Dalam al-Qur’an terdapat sekitar  7 tempat yang menggunakan kosa kata “yatim” dalam bentuk mufrad dan 10 tempat yang menggunakan kata “yatama” dalam bentuk jamak. sedangkan dalam bentuk isim tyatsniah (orang dua tunggal) hanya terdapat dalam 1 tempat. Berikut ini obyek pembicaraan tentang anak yatim dalam al-Qur’an:
    • Allah menghimbau agar kaum muslimin secara bersamaan memerhatikan anak yatim. Memperhatikan anak yatim adalah bukan syari’at islam saja, karena kaum Bani Isra’il juga telah diperintahkan untuk memerhatikan anak yatim. (al-Baqarah : 83. 220). Dalam kisah Nabi Musa bersama Nabi Khidir dijelaskan bahwa keduanya memperbaiki satu tembok rumah yang sudah miring demi menjaga harta kedua anak yatim yang ada dibawahnya (al-Kahf: 82)
    • Ada 10 wasiat Allah kepada kaum muslimin agar menjadi pegangan hidup mereka. Kesepuluh wasiat itu adalah : 1.larangan menyekutukan Allah, 2.perintah berbuat baik  kepada kedua orang tua. 3.larangan membunuh anak karena kemiskinan.4. larangan melakukan perbuatan yang keji baik yang nampak ataupun tidak. 5. larangan membunuh jiwa tanpa hak. 6. larangan memakan harta anak yatim. 7. perintah memenuhi timbangan dengan benar. 8. Perintah berbuat adil walau kepada kerabat. 9.perintah memenuhi janji. 10.larangan mengikuti jalan jalan yang sesat. (an-An’am: 151-153)
    • Allah melarang keras menghardik anak yatim (adl-Dluha:9) perbuatan tersebut termasuk perbuatannnya orang yang menduskatan agama dan hari akhir (al-Ma’un:2). Allah menghardik orang kafir yang tidak mau memuliakan anak yatim, dan tidak mau menghimbau orang lain untuk memberi makan orang miskin (al-Fajr: 17)
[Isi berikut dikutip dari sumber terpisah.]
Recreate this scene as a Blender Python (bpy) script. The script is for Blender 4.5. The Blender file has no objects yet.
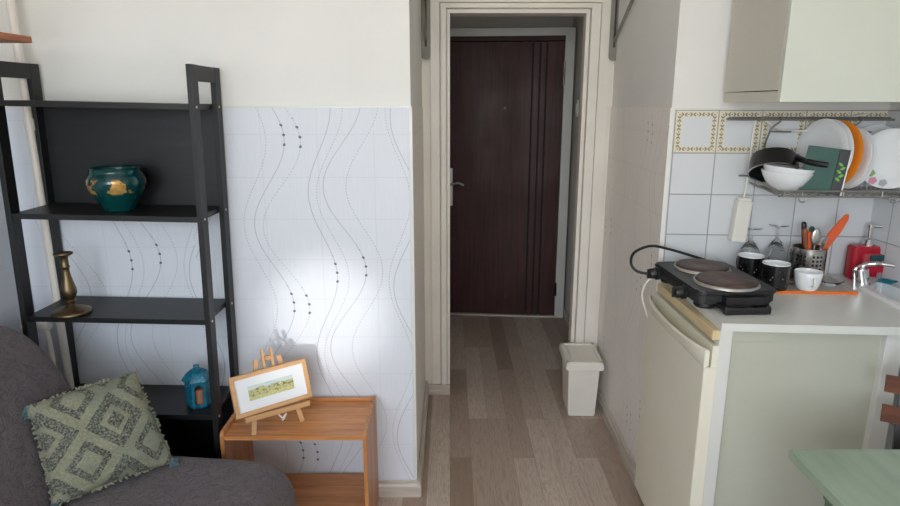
import bpy, bmesh, math, random
from mathutils import Vector, Matrix
random.seed(7)
S = bpy.context.scene
COL = S.collection
PI = math.pi
R = math.radians

# ------------------------------------------------------------------ camera
PITCH = math.atan(149.5/620)
cd = bpy.data.cameras.new('camera'); cam = bpy.data.objects.new('camera', cd); COL.objects.link(cam)
cd.sensor_width = 36; cd.lens = 620/900*36; cd.clip_start = .02
cam.location = (0, 0, 1.55); cam.rotation_euler = (PI/2 - PITCH, 0, 0)
S.camera = cam
S.view_settings.view_transform = 'Standard'; S.view_settings.look = 'None'
S.view_settings.gamma = 1; S.view_settings.use_curve_mapping = False
S.view_settings.exposure = .68
S.cycles.diffuse_bounces = 8; S.cycles.max_bounces = 14; S.cycles.transmission_bounces = 14

# ------------------------------------------------------------------ materials
def lin(c):
    c /= 255
    return c/12.92 if c <= .04045 else ((c+.055)/1.055)**2.4
def rgb(*c): return (lin(c[0]), lin(c[1]), lin(c[2]), 1)

class NT:
    def __init__(s, name):
        s.m = bpy.data.materials.new(name); s.m.use_nodes = True
        s.t = s.m.node_tree; s.N = s.t.nodes; s.L = s.t.links
        s.b = s.N['Principled BSDF']
    def node(s, typ, **kw):
        n = s.N.new(typ)
        for k, v in kw.items(): setattr(n, k, v)
        return n
    def put(s, sock, v):
        if hasattr(v, 'is_output'): s.L.new(v, sock)
        elif v is not None: sock.default_value = v
    def math(s, op, a, b=None, c=None):
        n = s.node('ShaderNodeMath', operation=op)
        s.put(n.inputs[0], a); s.put(n.inputs[1], b); s.put(n.inputs[2], c)
        return n.outputs[0]
    def mix(s, f, a, b, blend='MIX'):
        n = s.node('ShaderNodeMix', data_type='RGBA', blend_type=blend)
        s.put(n.inputs[0], f); s.put(n.inputs[6], a); s.put(n.inputs[7], b)
        return n.outputs[2]
    def coord(s, which='Object'): return s.node('ShaderNodeTexCoord').outputs[which]
    def mapped(s, v, scale=(1,1,1), rot=(0,0,0), loc=(0,0,0)):
        n = s.node('ShaderNodeMapping'); s.put(n.inputs[0], v)
        n.inputs['Scale'].default_value = scale; n.inputs['Rotation'].default_value = rot; n.inputs['Location'].default_value = loc
        return n.outputs[0]
    def noise(s, v, scale, detail=3, rough=.5, dist=0):
        n = s.node('ShaderNodeTexNoise'); s.put(n.inputs['Vector'], v)
        n.inputs['Scale'].default_value = scale; n.inputs['Detail'].default_value = detail
        n.inputs['Roughness'].default_value = rough; n.inputs['Distortion'].default_value = dist
        return n.outputs['Fac']
    def ramp(s, f, stops):
        n = s.node('ShaderNodeValToRGB'); s.put(n.inputs[0], f); e = n.color_ramp.elements
        while len(e) < len(stops): e.new(.5)
        for el, (p, c) in zip(e, stops): el.position = p; el.color = c
        return n.outputs[0]
    def rng(s, f, a, b, c=0, d=1):
        n = s.node('ShaderNodeMapRange'); n.interpolation_type = 'SMOOTHSTEP'
        for i, x in enumerate((f, a, b, c, d)): s.put(n.inputs[i], x)
        return n.outputs[0]
    def bump(s, h, strength=.3, dist=.01):
        n = s.node('ShaderNodeBump'); n.inputs['Strength'].default_value = strength; n.inputs['Distance'].default_value = dist
        s.put(n.inputs['Height'], h); s.L.new(n.outputs[0], s.b.inputs['Normal'])
    def sep(s, v):
        n = s.node('ShaderNodeSeparateXYZ'); s.put(n.inputs[0], v); return n.outputs
    def comb(s, x, y, z=0.0):
        n = s.node('ShaderNodeCombineXYZ')
        for i, q in enumerate((x, y, z)): s.put(n.inputs[i], q)
        return n.outputs[0]
    def fin(s, color=None, rough=.5, metal=0, spec=None):
        s.put(s.b.inputs['Base Color'], color); s.put(s.b.inputs['Roughness'], rough)
        s.b.inputs['Metallic'].default_value = metal
        if spec is not None: s.b.inputs['Specular IOR Level'].default_value = spec
        return s.m

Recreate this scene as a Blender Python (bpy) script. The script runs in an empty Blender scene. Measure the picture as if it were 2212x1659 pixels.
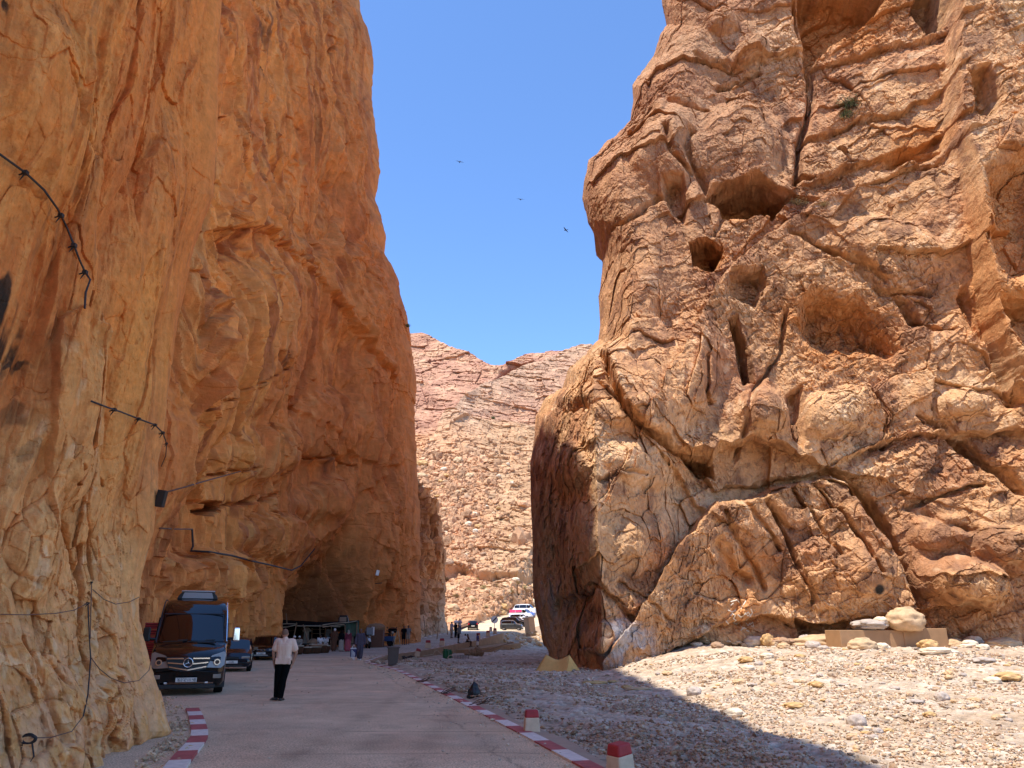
import bpy, bmesh, math, random
import numpy as np
from mathutils import Vector, Matrix, Euler
random.seed(7)
rng = np.random.default_rng(11)
scene = bpy.context.scene
COL = scene.collection

# ------------------------------------------------------------------ camera
PITCH = math.radians(17.8); F = 769.0; CH = 1.65
cam_d = bpy.data.cameras.new('camera'); cam = bpy.data.objects.new('camera', cam_d); COL.objects.link(cam)
cam.location = (0, 0, CH); cam.rotation_euler = (math.pi/2 + PITCH, 0, 0)
cam_d.sensor_width = 36.0; cam_d.lens = 36.0*F/1024; cam_d.clip_start = 0.1; cam_d.clip_end = 6000
scene.camera = cam

# ------------------------------------------------------------------ sky, sun, exposure
SUN = Vector((-0.29, -0.32, 1.0)).normalized()
world = bpy.data.worlds.new("World"); scene.world = world; world.use_nodes = True
wn = world.node_tree; wn.nodes.clear()
wo = wn.nodes.new('ShaderNodeOutputWorld'); wb = wn.nodes.new('ShaderNodeBackground')
sky = wn.nodes.new('ShaderNodeTexSky'); sky.sky_type = 'NISHITA'; sky.sun_disc = False
sky.sun_elevation = math.asin(SUN.z); sky.sun_rotation = math.atan2(SUN.x, SUN.y)
sky.altitude = 0; sky.air_density = 0.9; sky.dust_density = 0.0; sky.ozone_density = 10.0
wn.links.new(sky.outputs[0], wb.inputs[0]); wb.inputs[1].default_value = 0.135
wn.links.new(wb.outputs[0], wo.inputs[0])
sd_ = bpy.data.lights.new('sun', 'SUN'); sun = bpy.data.objects.new('sun', sd_); COL.objects.link(sun)
sd_.energy = 2.75; sd_.angle = math.radians(0.5); sd_.color = (1.0, 0.95, 0.86)
sun.rotation_euler = (-SUN).to_track_quat('-Z', 'Y').to_euler()
scene.view_settings.view_transform = 'Standard'; scene.view_settings.look = 'None'
scene.view_settings.exposure = 1.3; scene.view_settings.gamma = 1.0
scene.view_settings.use_curve_mapping = False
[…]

    • Allah melarang memakan harta anak yatim secara zalim. Hal itu termasuk dosa yang besar. Allah mengancam mereka dengan api neraka ( an-Nisa’:2, 10).
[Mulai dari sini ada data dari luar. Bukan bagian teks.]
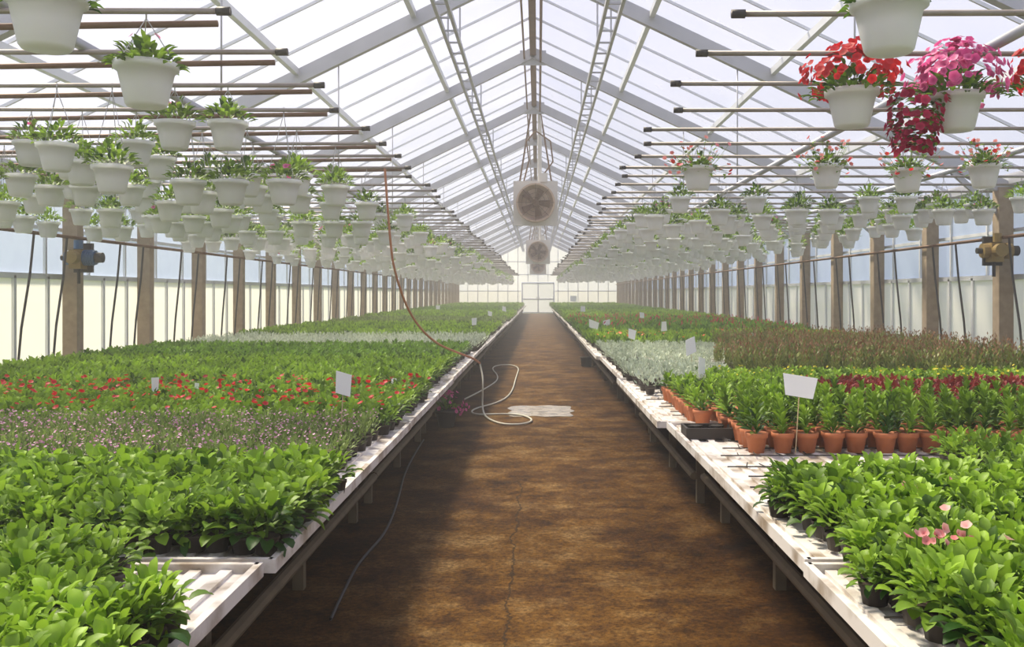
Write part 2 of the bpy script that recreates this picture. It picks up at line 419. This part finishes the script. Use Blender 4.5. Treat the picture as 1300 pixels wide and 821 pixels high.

    • Allah memerintahkan kepada pengasuh anak yatim untuk menguji kepintaran mereka dalam mengelola harta mereka sendiri. Jika sudah pintar barulah harta tersebut diserahkan kepada mereka dengan dipersaksikan.  Allah membolehkan bagi pengasuh anak yatim untuk memakan harta anak yatim tersebut jika memang benar benar  miskin, tapi dengan takaran yang secukupnya saja. Sedangkan bagi mereka yang sudah cukup akan lebih baik mengekang diri dan tidak ikut memakan harta anak yatim (an-Nisa’:6).
    • Allah menjelaskan bahwa salah satu sifat orang yang baik adalah : 1.Iman kepada Allah, hari akhir, Malaikat, para Nabi. 2.Memberikan infak harta kepada sanak kerabat, anak yatim, orang miskin, musafir (ibn sabil), orang yang minta minta, dan memerdekakan hamba sahaya. 3.melaksanakan salat dan menunaikan zakat. 4.mempunyai integritas pribadi sebagi orang yang selalu memenuhi janji dan bersabar dalam segala suasana. ( al-Baqarah:220)
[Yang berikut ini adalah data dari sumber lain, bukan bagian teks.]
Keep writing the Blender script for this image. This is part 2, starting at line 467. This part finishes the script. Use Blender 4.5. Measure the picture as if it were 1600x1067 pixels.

    • Salah satu sifat orang yang akan masuk sorga adalah memberi makan dengan ikhlas kepada fakir miskin, anak yatim, tawanan perang. ( al-Insan:8). Jalan hidup yang sukar yang ditempuah oleh mereka yang beriman adalah memerdekakan hamba sahaya, memberi makan kepada anak yatim, fakir miskin, pada saat kekurangan (al-Balad:11-16)
    • Selanjutnya Al-Qur’an menghimbau kepada kaum muslimin agar infak kepada anak yatim bisa diambilkan dari harta pampasan perang (Ghanimah) (al-Anfal:41) atau dari harta Fai’ yaitu harta yang diambil dari orang kafir harbi tanpa perang (al-Hasyr :7) atau dari hasil pembagian harta warisan (an-Nisa’:8).

      Dari pemaparan diatas, nyatalah bahwa Allah sangat menaruh perhatian kepada anak yatim melalui berbagai macam cara yaitu memerhatikan mereka, menjaga harta mereka sampai mereka dewasa dan pintar mengelola uang, tidak boleh memakan harta mereka secara zalim. Allah melarang seseorang menghardik anak yatim, karena hal itu melukai hati mereka, sementara mereka tidak ada yang bisa menerima keluh kesah mereka.

      Semua tanggung jawab tersebut dipikulkan pertama kepada keluarga bapak, keluarga ibu, seperti paman pamannya, lalu kerabat yang diluar itu. Setelah itu menjadi kewajiban masyarakat muslim untuk memerhatikan mereka dengan segala macam cara yang baik. Jika semua upaya tersebut dilakukan, maka kiranya tidak ada satu anak yatim pun terlantar. Namun sebaliknya jika masih banyak anak yatim yang terlantar, maka semua himbauan dari Allah melalui ayat ayat diatas belum banyak berarti dalam menumbuh kembangkan kesadaran dan kepedulian kepada anak yatim.